If you don’t like the word ‘physical’ then ‘classical’ is just as appropriate. In other words, QM does not behave classically. And it’s all very well saying QM underlies physical theories but the point is it has changed our whole perspective on how reality is. We now regard reality as essentially a set of ideas rather than something that can only be physically experienced. Ideas are non-physical, therefore, we and QM are non-physical.

How can a mathematical wavefunction be real? How can a probability distribution be real?

How can any of the current interpretations of QM be called physical? They’re all just mathematical concepts, nothing tangible.

You can call something anything you like but that does not mean it’s physical.

Yes, it is because it has to be a branch of something. So what?

Why is it out of context? From where would you* like* me to obtain information?

I don’t care enough about it to really debate it. My recollection of the events doesn’t quite match up with what you’re saying. I.e. I don’t recall there being my objection to the quality of his arguments vs. the content. However, if you say that is what happened I’ll take your word for it. Summers isn’t particularly relevant to the discussion at hand one way or the other really.

All knowledge of everything is incomplete. That’s a tautological and meaningless statement.

What difference would that make to reality? Reality existed before humans and will exist after humans. Humans are only necessary to discuss reality with other humans. They are not causal in any way.

In these few posts you’ve confused science with reality, you’ve attempted to use terms like physical and non-physical as scientific terminology when they are no such thing, and you’ve failed to cite a single source that is a scientific paper. I’d say you’re going backwards but you started at zero.

Are you claiming that negative numbers don’t exist? :slight_smile:

Yeah I think I’m just going to back away slowly from this “debate”.

I’ll keep an eye out for a Pit thread.

Of course QM is a physical theory! There are differences between it and classical physics, which I think is what this person was talking about, but QM describes the physical world extremely accurately using only physics (no spookiness).

This is no different than the freshman philosophy question of whether a tree falling makes a sound if no one is around to hear it.

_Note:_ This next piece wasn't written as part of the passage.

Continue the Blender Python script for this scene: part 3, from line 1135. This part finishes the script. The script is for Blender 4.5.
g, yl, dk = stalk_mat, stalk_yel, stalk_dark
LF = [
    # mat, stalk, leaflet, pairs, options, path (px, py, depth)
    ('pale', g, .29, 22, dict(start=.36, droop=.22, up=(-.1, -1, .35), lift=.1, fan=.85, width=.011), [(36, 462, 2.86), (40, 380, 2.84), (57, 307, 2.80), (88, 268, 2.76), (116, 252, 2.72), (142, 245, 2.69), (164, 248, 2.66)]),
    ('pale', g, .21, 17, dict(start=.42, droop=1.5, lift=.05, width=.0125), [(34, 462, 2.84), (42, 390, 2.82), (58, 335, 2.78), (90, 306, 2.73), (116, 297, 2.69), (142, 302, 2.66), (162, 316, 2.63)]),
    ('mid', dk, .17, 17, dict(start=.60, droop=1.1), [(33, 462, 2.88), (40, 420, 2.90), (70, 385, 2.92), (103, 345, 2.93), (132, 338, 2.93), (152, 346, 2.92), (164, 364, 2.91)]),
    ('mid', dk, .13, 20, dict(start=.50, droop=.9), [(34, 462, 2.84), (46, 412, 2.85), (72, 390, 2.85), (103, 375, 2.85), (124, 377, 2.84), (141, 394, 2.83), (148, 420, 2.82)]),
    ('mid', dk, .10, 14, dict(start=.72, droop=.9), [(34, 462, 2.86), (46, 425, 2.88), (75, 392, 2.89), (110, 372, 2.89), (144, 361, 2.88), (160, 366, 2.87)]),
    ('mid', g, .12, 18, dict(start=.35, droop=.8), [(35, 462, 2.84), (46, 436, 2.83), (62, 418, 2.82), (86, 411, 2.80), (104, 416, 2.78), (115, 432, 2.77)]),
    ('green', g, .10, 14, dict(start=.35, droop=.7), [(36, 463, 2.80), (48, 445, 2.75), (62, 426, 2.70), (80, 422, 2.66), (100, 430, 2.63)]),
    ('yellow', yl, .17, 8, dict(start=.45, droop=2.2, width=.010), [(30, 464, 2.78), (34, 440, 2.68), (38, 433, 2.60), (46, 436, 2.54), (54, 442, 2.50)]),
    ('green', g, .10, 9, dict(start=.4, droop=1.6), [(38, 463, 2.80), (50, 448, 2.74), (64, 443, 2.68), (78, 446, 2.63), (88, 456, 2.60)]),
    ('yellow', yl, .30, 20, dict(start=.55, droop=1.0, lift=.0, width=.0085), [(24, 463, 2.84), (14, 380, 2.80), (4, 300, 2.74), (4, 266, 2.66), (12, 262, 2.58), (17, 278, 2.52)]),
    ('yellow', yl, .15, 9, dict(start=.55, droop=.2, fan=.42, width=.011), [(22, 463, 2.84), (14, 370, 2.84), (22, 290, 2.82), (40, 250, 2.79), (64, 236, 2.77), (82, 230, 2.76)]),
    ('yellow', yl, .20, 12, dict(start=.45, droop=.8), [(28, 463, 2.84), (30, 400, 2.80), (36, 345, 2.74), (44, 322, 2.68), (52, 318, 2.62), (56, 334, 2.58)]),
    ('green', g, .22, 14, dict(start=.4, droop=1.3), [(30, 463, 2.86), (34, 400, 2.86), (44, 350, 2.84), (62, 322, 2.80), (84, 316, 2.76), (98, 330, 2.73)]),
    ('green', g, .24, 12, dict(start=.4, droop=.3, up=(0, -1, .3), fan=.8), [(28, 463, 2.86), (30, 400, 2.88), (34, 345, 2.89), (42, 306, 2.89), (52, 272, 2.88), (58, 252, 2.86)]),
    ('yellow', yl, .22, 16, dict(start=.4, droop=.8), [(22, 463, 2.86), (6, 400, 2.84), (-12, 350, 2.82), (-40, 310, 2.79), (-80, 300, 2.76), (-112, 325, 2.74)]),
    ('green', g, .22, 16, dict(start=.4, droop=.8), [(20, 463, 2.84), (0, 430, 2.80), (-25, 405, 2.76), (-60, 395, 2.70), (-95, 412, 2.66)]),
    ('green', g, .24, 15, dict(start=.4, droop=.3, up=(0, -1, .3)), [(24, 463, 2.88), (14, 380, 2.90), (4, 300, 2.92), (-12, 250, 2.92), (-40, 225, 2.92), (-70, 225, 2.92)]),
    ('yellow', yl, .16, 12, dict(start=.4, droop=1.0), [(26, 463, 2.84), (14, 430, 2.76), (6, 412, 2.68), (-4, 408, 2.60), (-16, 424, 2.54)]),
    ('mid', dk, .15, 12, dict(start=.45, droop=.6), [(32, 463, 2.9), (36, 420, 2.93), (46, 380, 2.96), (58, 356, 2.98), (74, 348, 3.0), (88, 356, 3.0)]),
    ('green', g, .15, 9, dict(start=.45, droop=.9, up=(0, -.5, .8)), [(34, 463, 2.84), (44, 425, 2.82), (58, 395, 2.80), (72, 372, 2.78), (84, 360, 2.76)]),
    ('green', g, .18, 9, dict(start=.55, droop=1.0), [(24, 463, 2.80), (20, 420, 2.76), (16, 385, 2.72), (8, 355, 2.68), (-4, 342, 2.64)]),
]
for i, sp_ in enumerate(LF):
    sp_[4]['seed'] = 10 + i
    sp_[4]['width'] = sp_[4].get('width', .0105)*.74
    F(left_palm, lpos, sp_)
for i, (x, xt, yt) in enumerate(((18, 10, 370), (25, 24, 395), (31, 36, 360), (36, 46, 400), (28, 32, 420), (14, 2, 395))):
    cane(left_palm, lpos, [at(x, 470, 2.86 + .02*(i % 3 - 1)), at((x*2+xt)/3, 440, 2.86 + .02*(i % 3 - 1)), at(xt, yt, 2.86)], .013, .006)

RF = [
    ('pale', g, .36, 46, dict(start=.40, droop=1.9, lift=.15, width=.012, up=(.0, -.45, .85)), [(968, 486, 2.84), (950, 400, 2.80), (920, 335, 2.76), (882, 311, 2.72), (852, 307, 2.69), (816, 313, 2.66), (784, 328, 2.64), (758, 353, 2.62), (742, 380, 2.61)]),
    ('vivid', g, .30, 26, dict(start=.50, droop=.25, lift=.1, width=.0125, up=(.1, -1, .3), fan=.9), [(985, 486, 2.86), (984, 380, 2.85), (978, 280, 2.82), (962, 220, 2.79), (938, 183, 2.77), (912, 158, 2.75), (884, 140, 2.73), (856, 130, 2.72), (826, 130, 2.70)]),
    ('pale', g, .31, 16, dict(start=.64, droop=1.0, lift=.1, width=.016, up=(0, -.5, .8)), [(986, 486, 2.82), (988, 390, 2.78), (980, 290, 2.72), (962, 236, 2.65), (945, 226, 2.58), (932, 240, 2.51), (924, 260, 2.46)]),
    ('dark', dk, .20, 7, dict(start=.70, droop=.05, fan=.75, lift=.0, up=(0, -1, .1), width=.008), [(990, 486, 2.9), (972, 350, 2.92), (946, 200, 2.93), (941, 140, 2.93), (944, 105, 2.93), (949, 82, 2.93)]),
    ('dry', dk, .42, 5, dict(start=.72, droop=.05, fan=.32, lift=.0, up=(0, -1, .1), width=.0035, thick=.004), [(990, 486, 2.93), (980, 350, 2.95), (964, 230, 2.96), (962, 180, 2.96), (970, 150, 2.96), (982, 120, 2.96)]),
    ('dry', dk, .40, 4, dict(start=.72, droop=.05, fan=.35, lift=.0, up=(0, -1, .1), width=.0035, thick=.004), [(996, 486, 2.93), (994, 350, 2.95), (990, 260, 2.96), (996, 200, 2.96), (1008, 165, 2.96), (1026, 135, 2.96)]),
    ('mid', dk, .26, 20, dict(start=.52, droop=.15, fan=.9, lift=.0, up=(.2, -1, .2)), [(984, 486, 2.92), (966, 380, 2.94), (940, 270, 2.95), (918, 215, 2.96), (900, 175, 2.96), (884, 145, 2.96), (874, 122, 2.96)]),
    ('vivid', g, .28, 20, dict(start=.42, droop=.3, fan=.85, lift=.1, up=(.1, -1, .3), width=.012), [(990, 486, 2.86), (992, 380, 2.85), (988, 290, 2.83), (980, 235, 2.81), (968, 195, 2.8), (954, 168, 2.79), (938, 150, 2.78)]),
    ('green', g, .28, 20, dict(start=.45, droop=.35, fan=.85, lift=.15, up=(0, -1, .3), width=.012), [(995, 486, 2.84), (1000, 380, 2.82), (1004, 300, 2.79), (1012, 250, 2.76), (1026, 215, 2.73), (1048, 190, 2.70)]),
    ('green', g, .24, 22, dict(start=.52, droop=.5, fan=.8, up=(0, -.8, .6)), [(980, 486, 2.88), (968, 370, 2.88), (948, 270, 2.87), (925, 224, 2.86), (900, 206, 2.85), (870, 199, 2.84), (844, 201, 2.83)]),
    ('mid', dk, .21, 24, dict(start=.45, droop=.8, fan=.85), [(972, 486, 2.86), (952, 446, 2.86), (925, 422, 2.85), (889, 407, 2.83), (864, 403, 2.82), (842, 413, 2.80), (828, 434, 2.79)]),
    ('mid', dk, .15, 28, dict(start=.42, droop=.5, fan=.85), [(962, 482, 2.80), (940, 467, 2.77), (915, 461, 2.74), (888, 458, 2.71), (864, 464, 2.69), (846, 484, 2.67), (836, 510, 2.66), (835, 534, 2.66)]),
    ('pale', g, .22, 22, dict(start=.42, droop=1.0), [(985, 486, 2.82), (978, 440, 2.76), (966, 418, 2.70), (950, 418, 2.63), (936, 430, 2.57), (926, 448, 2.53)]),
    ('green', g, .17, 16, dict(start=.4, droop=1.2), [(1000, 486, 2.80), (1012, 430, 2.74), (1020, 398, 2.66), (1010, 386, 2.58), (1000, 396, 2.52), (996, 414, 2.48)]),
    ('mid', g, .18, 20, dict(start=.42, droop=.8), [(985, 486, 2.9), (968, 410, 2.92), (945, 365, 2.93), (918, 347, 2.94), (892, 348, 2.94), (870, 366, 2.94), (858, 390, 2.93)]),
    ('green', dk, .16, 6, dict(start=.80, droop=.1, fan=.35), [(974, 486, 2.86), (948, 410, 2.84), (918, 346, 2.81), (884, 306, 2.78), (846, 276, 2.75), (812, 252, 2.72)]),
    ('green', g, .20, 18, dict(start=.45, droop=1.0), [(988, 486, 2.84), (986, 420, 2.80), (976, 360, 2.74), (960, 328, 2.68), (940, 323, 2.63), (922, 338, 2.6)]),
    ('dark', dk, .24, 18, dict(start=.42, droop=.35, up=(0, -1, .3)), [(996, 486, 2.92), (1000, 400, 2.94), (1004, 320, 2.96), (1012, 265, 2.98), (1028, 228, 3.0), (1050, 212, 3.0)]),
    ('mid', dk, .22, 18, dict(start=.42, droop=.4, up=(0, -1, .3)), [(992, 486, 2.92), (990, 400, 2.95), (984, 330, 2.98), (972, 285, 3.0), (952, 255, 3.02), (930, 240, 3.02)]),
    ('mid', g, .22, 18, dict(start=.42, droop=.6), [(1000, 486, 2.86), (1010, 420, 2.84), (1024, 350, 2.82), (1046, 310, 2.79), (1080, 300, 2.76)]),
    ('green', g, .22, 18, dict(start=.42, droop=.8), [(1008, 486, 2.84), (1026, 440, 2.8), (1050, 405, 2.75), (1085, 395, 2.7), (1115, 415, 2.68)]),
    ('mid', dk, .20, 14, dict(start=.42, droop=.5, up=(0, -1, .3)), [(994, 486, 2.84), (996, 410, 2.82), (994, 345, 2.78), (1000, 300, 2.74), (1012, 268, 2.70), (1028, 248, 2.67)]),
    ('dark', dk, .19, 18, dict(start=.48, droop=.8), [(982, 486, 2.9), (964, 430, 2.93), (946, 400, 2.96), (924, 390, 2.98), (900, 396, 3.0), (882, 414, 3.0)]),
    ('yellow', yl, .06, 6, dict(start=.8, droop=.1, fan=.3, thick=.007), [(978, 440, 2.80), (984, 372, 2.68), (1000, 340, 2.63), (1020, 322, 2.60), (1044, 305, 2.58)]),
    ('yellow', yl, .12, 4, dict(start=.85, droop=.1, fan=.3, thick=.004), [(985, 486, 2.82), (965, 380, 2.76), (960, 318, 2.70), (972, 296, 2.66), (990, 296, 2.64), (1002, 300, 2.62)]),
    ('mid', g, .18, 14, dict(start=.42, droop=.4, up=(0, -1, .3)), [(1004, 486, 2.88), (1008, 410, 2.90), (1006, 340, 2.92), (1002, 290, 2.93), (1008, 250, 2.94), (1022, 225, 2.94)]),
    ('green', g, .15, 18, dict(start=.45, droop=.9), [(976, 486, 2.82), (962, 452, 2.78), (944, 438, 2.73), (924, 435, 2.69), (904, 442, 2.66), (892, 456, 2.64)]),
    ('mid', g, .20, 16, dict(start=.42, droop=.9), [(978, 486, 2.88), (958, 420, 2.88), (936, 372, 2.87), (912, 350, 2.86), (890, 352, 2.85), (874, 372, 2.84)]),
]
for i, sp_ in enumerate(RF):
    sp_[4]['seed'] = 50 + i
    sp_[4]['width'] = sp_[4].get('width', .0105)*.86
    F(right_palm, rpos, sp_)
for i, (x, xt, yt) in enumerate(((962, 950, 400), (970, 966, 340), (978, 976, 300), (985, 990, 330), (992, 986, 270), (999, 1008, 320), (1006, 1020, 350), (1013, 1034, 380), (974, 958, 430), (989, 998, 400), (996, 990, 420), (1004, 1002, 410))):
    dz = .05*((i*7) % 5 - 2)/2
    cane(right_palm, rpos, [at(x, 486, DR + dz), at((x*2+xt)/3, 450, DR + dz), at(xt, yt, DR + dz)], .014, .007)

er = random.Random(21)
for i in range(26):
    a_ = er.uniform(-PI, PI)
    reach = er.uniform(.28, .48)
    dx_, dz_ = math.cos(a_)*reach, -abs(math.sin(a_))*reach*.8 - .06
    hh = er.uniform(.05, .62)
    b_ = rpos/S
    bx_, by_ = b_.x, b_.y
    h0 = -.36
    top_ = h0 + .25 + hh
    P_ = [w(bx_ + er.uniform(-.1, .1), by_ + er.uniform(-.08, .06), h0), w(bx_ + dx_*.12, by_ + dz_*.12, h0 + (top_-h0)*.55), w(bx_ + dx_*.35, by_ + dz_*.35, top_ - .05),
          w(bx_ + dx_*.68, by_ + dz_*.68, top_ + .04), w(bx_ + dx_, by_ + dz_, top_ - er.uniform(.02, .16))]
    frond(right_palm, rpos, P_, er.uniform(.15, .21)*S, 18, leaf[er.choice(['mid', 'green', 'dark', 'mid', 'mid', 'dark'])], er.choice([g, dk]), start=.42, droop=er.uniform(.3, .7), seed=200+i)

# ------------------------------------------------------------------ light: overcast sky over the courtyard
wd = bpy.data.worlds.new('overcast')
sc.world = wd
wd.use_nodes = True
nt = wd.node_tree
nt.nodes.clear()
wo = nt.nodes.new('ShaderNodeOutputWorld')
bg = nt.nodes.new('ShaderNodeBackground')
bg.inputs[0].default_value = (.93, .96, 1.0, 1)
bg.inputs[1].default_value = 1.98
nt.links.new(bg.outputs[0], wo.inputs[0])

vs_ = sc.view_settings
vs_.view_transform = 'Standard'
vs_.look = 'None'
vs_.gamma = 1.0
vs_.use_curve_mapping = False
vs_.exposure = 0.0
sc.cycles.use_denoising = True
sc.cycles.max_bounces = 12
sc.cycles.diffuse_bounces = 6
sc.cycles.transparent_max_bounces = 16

What if you put microphones to capture the sound? You’re saying that even if microphones capture the sound, it still takes a person to hear the recording for us to know for sure. So in your example, there’s nothing different about QM than about classical physics.

Again, you’re playing freshman philosophy games. Classical physics is a set of ideas as well! You seem to be trying to say that QM is fundamentally different from classical, but the things you’re saying apply just as well to both.

This is an extremely simplistic presentation of both how scientific research and political correctness work.

Research is not constantly rated for political correctness in real time, and new research is not instantly produced in order to account for political correctness. (And political correctness itself is not updated instantly either.)

The way it works, both for science and other matters, is that the atmosphere becomes more welcoming of certain ideas and more hostile to certain others. At some point, if the focus becomes one particular notion, then the force of political correctness comes to bear on that issue.

So you can have some non-PC idea floating along under the radar for years without feeling the brunt of PC, but then someone publishes a paper that argues for a more PC view of things. And at that point, it possibly gets some publicity in less scientific but more mass appeal outlets as an example of how some previously-held scientific notion may have been based on bias etc. and new research is supporting a more PC view, it gets seized on by various ideological commentators and the like, and next thing you know people who adhere to the previously-accepted version are getting attacked as chauvinists - or at last at risk of it.

Or some variant of the above.

I don’t think most “ordinary folk” would have a hard time with this on a general basis, assuming they pay even the slightest bit of attention to political winds. As for people who just like asking rhetorical questions - not much purpose in addressing them.